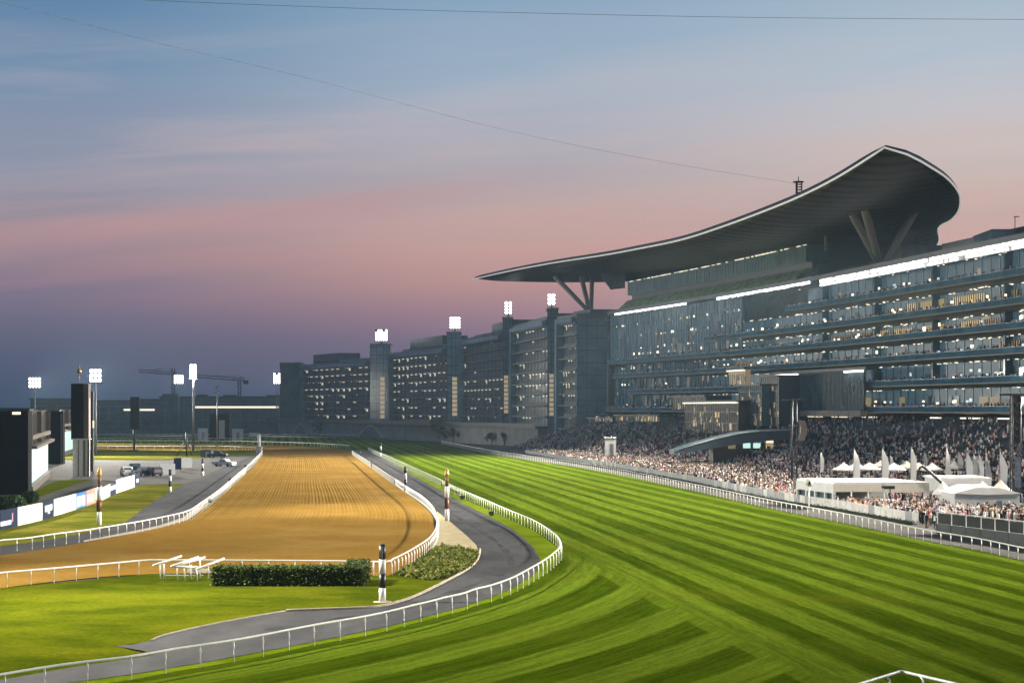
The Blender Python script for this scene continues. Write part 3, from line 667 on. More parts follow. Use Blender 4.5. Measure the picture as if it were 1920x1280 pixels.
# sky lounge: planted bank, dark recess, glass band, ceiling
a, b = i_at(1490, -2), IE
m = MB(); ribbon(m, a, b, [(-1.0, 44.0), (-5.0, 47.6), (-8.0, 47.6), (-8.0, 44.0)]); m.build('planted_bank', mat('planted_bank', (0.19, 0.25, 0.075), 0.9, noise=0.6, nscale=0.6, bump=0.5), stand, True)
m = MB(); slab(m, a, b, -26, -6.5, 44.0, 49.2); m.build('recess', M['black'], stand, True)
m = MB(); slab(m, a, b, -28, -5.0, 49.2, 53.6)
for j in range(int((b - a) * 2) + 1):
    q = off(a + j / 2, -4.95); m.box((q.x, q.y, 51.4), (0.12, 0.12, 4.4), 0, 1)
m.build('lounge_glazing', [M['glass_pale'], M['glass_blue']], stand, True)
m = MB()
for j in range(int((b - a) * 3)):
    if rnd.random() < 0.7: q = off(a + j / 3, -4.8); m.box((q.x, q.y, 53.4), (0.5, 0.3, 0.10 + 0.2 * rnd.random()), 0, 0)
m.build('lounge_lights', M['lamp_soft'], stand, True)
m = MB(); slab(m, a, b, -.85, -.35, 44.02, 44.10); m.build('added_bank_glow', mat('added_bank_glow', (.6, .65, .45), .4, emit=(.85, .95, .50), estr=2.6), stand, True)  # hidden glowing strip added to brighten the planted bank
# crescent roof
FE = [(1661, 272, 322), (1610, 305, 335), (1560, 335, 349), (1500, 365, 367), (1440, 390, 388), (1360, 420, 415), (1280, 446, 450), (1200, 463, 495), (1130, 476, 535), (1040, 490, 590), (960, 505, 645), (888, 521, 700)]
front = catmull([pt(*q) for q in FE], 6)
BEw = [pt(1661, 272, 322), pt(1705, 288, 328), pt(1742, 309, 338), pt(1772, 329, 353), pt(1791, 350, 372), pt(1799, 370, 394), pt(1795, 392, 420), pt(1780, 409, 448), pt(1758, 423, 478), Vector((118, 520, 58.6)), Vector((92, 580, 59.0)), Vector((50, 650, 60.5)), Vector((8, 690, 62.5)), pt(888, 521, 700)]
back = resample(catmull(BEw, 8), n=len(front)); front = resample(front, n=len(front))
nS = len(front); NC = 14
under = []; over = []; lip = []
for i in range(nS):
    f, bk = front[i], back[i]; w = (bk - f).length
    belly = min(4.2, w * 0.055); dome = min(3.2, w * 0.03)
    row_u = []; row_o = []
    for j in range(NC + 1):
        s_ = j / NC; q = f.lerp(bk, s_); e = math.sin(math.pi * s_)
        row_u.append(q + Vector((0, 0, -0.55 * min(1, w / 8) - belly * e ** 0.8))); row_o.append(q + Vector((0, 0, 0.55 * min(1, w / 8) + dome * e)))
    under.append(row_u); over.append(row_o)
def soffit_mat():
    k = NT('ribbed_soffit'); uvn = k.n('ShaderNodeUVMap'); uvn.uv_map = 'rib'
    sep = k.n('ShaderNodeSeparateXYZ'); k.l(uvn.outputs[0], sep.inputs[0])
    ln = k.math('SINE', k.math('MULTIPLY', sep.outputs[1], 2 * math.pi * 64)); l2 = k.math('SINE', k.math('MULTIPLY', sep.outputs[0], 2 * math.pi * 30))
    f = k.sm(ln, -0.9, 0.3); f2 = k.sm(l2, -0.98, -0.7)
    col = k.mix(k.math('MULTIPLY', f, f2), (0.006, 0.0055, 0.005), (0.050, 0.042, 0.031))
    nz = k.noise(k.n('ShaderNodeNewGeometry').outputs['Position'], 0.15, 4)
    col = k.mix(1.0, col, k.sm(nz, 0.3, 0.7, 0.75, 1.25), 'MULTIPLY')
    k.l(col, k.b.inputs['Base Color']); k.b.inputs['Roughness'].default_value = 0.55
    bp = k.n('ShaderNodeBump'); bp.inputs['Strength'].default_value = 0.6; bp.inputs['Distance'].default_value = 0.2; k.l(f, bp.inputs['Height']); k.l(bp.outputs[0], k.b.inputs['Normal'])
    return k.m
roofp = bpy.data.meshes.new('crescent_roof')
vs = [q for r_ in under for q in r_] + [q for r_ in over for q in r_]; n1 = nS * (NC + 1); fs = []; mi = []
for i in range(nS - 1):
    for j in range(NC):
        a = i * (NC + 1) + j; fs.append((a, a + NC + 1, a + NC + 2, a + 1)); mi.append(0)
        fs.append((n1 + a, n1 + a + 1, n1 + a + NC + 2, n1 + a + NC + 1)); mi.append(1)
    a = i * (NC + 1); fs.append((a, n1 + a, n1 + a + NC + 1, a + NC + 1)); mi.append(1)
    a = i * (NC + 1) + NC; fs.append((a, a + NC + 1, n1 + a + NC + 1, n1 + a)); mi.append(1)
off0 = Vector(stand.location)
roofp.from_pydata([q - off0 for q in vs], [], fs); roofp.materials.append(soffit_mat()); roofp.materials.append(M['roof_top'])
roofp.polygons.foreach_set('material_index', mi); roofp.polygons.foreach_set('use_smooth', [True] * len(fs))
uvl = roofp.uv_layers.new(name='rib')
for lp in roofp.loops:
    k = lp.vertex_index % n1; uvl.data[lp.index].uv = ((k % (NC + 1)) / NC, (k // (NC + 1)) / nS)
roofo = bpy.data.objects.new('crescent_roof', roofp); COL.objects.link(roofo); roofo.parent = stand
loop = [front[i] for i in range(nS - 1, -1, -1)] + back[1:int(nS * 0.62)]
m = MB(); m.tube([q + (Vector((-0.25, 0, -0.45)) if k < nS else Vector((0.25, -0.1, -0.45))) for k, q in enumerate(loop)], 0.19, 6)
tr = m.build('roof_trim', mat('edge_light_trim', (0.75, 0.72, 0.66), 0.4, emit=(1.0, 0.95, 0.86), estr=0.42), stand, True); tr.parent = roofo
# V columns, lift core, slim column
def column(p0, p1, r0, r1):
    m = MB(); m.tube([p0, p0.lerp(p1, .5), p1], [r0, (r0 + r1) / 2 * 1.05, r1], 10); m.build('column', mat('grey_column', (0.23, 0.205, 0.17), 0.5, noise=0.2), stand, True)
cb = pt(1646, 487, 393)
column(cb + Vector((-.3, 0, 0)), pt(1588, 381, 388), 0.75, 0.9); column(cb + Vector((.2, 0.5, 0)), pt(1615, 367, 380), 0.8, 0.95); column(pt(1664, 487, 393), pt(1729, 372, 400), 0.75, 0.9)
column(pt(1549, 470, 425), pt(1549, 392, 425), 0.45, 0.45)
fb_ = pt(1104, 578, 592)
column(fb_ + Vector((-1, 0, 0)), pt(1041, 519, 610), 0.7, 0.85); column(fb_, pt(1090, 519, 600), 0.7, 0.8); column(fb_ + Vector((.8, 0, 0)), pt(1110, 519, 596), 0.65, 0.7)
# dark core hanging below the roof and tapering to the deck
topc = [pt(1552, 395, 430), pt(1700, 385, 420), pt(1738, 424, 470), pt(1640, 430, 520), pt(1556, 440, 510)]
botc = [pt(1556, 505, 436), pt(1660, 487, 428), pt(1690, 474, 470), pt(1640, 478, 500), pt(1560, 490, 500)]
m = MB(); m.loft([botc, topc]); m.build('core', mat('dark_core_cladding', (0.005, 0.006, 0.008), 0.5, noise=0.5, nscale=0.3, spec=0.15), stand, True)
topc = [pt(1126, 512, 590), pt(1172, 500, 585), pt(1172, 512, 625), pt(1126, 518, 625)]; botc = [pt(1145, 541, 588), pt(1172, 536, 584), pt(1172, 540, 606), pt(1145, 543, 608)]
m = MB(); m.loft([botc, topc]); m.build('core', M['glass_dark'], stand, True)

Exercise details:
Find the word "slab" and list each line it appears in.

Solution for this exercise:
m = MB(); slab(m, a, b, -26, -6.5, 44.0, 49.2); m.build('recess', M['black'], stand, True)
m = MB(); slab(m, a, b, -28, -5.0, 49.2, 53.6)
m = MB(); slab(m, a, b, -.85, -.35, 44.02, 44.10); m.build('added_bank_glow', mat('added_bank_glow', (.6, .65, .45), .4, emit=(.85, .95, .50), estr=2.6), stand, True)  # hidden glowing strip added to brighten the planted bank